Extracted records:
■ ■ ■ ■ ■

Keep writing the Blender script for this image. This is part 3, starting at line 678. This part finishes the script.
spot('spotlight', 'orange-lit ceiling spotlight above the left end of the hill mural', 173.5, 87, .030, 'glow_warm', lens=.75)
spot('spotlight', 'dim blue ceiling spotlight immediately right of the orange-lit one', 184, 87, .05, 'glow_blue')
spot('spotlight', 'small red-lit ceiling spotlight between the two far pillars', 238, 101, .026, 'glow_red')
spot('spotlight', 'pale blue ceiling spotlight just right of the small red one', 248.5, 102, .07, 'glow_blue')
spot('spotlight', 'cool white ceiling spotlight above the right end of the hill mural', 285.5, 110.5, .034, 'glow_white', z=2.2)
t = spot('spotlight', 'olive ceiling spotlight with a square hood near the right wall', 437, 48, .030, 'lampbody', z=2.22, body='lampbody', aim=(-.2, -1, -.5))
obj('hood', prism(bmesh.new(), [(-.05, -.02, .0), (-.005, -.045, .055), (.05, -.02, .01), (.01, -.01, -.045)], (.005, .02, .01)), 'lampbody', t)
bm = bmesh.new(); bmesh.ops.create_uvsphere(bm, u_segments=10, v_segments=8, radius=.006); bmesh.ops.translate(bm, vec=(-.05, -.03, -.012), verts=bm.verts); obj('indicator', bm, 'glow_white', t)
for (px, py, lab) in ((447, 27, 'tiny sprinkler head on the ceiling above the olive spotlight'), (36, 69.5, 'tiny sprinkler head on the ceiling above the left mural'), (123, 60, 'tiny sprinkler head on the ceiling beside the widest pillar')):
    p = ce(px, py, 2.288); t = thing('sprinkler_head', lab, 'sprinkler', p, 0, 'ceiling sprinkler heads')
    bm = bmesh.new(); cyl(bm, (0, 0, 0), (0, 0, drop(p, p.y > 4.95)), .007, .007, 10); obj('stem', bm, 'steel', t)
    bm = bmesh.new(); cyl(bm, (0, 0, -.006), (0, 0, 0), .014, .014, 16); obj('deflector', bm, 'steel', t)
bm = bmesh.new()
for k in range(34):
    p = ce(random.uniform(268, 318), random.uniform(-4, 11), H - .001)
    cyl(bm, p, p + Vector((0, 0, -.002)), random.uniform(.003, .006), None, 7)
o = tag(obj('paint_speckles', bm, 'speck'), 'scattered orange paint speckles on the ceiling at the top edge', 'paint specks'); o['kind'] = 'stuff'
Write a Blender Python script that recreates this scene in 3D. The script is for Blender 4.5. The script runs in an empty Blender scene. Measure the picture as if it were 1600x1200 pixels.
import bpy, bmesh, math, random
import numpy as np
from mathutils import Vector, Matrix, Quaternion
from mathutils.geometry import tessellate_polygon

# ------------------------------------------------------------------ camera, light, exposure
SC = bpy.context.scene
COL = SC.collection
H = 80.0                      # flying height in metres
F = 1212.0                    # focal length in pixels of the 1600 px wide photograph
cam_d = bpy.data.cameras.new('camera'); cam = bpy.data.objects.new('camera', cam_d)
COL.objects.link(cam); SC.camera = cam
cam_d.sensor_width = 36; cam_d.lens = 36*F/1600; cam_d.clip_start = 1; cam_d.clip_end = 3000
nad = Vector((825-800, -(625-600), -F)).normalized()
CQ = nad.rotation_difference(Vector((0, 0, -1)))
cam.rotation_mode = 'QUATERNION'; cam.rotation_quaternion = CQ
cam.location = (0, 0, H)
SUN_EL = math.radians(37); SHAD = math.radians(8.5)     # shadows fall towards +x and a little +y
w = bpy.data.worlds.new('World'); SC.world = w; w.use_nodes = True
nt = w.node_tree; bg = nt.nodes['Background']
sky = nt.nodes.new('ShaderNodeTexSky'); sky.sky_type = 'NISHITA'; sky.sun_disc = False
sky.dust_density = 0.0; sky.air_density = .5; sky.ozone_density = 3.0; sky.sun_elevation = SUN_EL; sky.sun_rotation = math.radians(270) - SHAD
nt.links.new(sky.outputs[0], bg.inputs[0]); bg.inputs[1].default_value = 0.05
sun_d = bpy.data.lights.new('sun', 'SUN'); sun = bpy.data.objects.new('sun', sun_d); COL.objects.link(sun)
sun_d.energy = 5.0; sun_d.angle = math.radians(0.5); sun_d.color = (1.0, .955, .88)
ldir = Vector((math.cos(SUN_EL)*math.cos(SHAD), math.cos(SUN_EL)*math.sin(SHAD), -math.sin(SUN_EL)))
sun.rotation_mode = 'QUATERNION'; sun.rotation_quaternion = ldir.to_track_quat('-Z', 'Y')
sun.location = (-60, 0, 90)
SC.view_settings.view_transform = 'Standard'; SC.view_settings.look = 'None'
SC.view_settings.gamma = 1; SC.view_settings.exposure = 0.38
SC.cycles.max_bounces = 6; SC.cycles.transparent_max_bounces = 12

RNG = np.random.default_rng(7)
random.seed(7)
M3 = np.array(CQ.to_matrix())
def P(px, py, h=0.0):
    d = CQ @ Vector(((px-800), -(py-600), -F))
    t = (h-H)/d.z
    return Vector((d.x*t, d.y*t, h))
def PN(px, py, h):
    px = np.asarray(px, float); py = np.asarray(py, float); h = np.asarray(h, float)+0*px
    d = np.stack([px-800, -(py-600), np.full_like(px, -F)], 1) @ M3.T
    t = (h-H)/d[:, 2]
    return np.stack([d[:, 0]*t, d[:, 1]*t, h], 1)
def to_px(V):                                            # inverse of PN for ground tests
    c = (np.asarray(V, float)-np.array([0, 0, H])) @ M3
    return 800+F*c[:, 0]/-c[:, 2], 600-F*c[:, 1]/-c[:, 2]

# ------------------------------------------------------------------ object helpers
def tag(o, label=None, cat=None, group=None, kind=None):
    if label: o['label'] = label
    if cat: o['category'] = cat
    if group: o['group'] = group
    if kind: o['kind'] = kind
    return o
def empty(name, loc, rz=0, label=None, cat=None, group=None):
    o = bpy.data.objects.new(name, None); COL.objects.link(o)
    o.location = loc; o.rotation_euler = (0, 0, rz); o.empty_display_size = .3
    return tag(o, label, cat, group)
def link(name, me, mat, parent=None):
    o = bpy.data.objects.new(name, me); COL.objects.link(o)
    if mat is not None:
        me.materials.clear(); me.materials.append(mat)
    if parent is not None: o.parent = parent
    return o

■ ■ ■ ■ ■

# The problem
Copy out each line exactly.

# Final answer
Keep writing the Blender script for this image. This is part 3, starting at line 678. This part finishes the script.
spot('spotlight', 'orange-lit ceiling spotlight above the left end of the hill mural', 173.5, 87, .030, 'glow_warm', lens=.75)
spot('spotlight', 'dim blue ceiling spotlight immediately right of the orange-lit one', 184, 87, .05, 'glow_blue')
spot('spotlight', 'small red-lit ceiling spotlight between the two far pillars', 238, 101, .026, 'glow_red')
spot('spotlight', 'pale blue ceiling spotlight just right of the small red one', 248.5, 102, .07, 'glow_blue')
spot('spotlight', 'cool white ceiling spotlight above the right end of the hill mural', 285.5, 110.5, .034, 'glow_white', z=2.2)
t = spot('spotlight', 'olive ceiling spotlight with a square hood near the right wall', 437, 48, .030, 'lampbody', z=2.22, body='lampbody', aim=(-.2, -1, -.5))
obj('hood', prism(bmesh.new(), [(-.05, -.02, .0), (-.005, -.045, .055), (.05, -.02, .01), (.01, -.01, -.045)], (.005, .02, .01)), 'lampbody', t)
bm = bmesh.new(); bmesh.ops.create_uvsphere(bm, u_segments=10, v_segments=8, radius=.006); bmesh.ops.translate(bm, vec=(-.05, -.03, -.012), verts=bm.verts); obj('indicator', bm, 'glow_white', t)
for (px, py, lab) in ((447, 27, 'tiny sprinkler head on the ceiling above the olive spotlight'), (36, 69.5, 'tiny sprinkler head on the ceiling above the left mural'), (123, 60, 'tiny sprinkler head on the ceiling beside the widest pillar')):
    p = ce(px, py, 2.288); t = thing('sprinkler_head', lab, 'sprinkler', p, 0, 'ceiling sprinkler heads')
    bm = bmesh.new(); cyl(bm, (0, 0, 0), (0, 0, drop(p, p.y > 4.95)), .007, .007, 10); obj('stem', bm, 'steel', t)
    bm = bmesh.new(); cyl(bm, (0, 0, -.006), (0, 0, 0), .014, .014, 16); obj('deflector', bm, 'steel', t)
bm = bmesh.new()
for k in range(34):
    p = ce(random.uniform(268, 318), random.uniform(-4, 11), H - .001)
    cyl(bm, p, p + Vector((0, 0, -.002)), random.uniform(.003, .006), None, 7)
o = tag(obj('paint_speckles', bm, 'speck'), 'scattered orange paint speckles on the ceiling at the top edge', 'paint specks'); o['kind'] = 'stuff'
Write a Blender Python script that recreates this scene in 3D. The script is for Blender 4.5. The script runs in an empty Blender scene. Measure the picture as if it were 1600x1200 pixels.
import bpy, bmesh, math, random
import numpy as np
from mathutils import Vector, Matrix, Quaternion
from mathutils.geometry import tessellate_polygon

# ------------------------------------------------------------------ camera, light, exposure
SC = bpy.context.scene
COL = SC.collection
H = 80.0                      # flying height in metres
F = 1212.0                    # focal length in pixels of the 1600 px wide photograph
cam_d = bpy.data.cameras.new('camera'); cam = bpy.data.objects.new('camera', cam_d)
COL.objects.link(cam); SC.camera = cam
cam_d.sensor_width = 36; cam_d.lens = 36*F/1600; cam_d.clip_start = 1; cam_d.clip_end = 3000
nad = Vector((825-800, -(625-600), -F)).normalized()
CQ = nad.rotation_difference(Vector((0, 0, -1)))
cam.rotation_mode = 'QUATERNION'; cam.rotation_quaternion = CQ
cam.location = (0, 0, H)
SUN_EL = math.radians(37); SHAD = math.radians(8.5)     # shadows fall towards +x and a little +y
w = bpy.data.worlds.new('World'); SC.world = w; w.use_nodes = True
nt = w.node_tree; bg = nt.nodes['Background']
sky = nt.nodes.new('ShaderNodeTexSky'); sky.sky_type = 'NISHITA'; sky.sun_disc = False
sky.dust_density = 0.0; sky.air_density = .5; sky.ozone_density = 3.0; sky.sun_elevation = SUN_EL; sky.sun_rotation = math.radians(270) - SHAD
nt.links.new(sky.outputs[0], bg.inputs[0]); bg.inputs[1].default_value = 0.05
sun_d = bpy.data.lights.new('sun', 'SUN'); sun = bpy.data.objects.new('sun', sun_d); COL.objects.link(sun)
sun_d.energy = 5.0; sun_d.angle = math.radians(0.5); sun_d.color = (1.0, .955, .88)
ldir = Vector((math.cos(SUN_EL)*math.cos(SHAD), math.cos(SUN_EL)*math.sin(SHAD), -math.sin(SUN_EL)))
sun.rotation_mode = 'QUATERNION'; sun.rotation_quaternion = ldir.to_track_quat('-Z', 'Y')
sun.location = (-60, 0, 90)
SC.view_settings.view_transform = 'Standard'; SC.view_settings.look = 'None'
SC.view_settings.gamma = 1; SC.view_settings.exposure = 0.38
SC.cycles.max_bounces = 6; SC.cycles.transparent_max_bounces = 12

RNG = np.random.default_rng(7)
random.seed(7)
M3 = np.array(CQ.to_matrix())
def P(px, py, h=0.0):
    d = CQ @ Vector(((px-800), -(py-600), -F))
    t = (h-H)/d.z
    return Vector((d.x*t, d.y*t, h))
def PN(px, py, h):
    px = np.asarray(px, float); py = np.asarray(py, float); h = np.asarray(h, float)+0*px
    d = np.stack([px-800, -(py-600), np.full_like(px, -F)], 1) @ M3.T
    t = (h-H)/d[:, 2]
    return np.stack([d[:, 0]*t, d[:, 1]*t, h], 1)
def to_px(V):                                            # inverse of PN for ground tests
    c = (np.asarray(V, float)-np.array([0, 0, H])) @ M3
    return 800+F*c[:, 0]/-c[:, 2], 600-F*c[:, 1]/-c[:, 2]

# ------------------------------------------------------------------ object helpers
def tag(o, label=None, cat=None, group=None, kind=None):
    if label: o['label'] = label
    if cat: o['category'] = cat
    if group: o['group'] = group
    if kind: o['kind'] = kind
    return o
def empty(name, loc, rz=0, label=None, cat=None, group=None):
    o = bpy.data.objects.new(name, None); COL.objects.link(o)
    o.location = loc; o.rotation_euler = (0, 0, rz); o.empty_display_size = .3
    return tag(o, label, cat, group)
def link(name, me, mat, parent=None):
    o = bpy.data.objects.new(name, me); COL.objects.link(o)
    if mat is not None:
        me.materials.clear(); me.materials.append(mat)
    if parent is not None: o.parent = parent
    return o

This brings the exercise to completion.